Cinnamon Roll Search ...  I'm losing interest in this search.  There I've written it.  Sorry about that.  Frequent disappointments is the main reason for not being as avid on the search.  

Looking for bakeries can also get in the way of other explorations. In the future, the cinnamon roll will be part of the journey, not the destination.

Vanity License Plates .... 

D-MAMA --- Is there another car with D-PAPA?

LIL HMR --- On the Element -- the Honda model that resembles a baby Hummer.

IEXCEL --- Four stars to you!

VOLKSY --- On a yellow bug.

BGR8FUL --- Good philosophy.

IMFINE --- On an older Corvette.

GPUPA --- Grandpa's car?

BLUBLUR --- Not the expected blue Corvette.

MAYB1DAY --- was spotted on a new Mercedes convertible in downtown New York City. Perhaps "Maybe one day I will own it."

Appropriate quote to this election season ...

Politics is supposed to be the second oldest profession. I have come to realize that it bears a very close resemblance to the first. --- Ronald Reagan (1911 - 2004)
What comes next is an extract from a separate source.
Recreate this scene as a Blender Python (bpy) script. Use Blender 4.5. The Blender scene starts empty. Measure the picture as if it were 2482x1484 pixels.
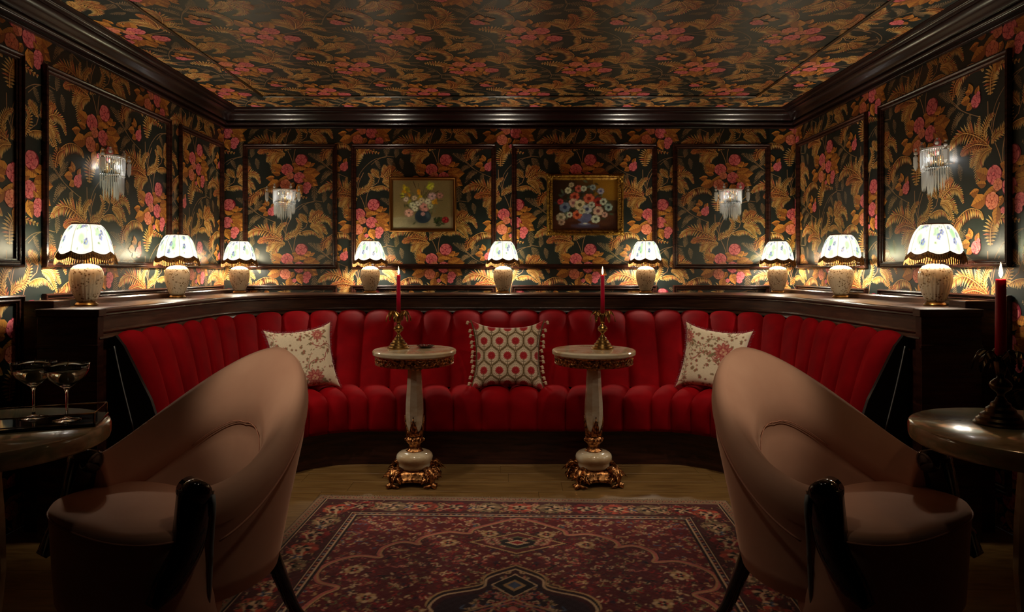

Wondering... Based upon coverage in newspapers, radio and roadside signs, the only office up for a November election is the US President.  

Recent Reads...

Fiction was in the pile of books once again. This time it was the Poisonwood Bible by Barbara Kingsolver.  This story of Africa is told from the perspective of five missionary family members.  Each relates the life in Africa and how that affects them 30 years after.

Coyote Nowhere by John Holt is another of those "Mountain West" books. As a fisherman, the author explores and deplores the disappearing Rocky Mountain west. When you love the west like I do, this book embraces that feel.  However, the detailed descriptions of rivers, flies, strikes and landings of his fishing excursions does get a little old.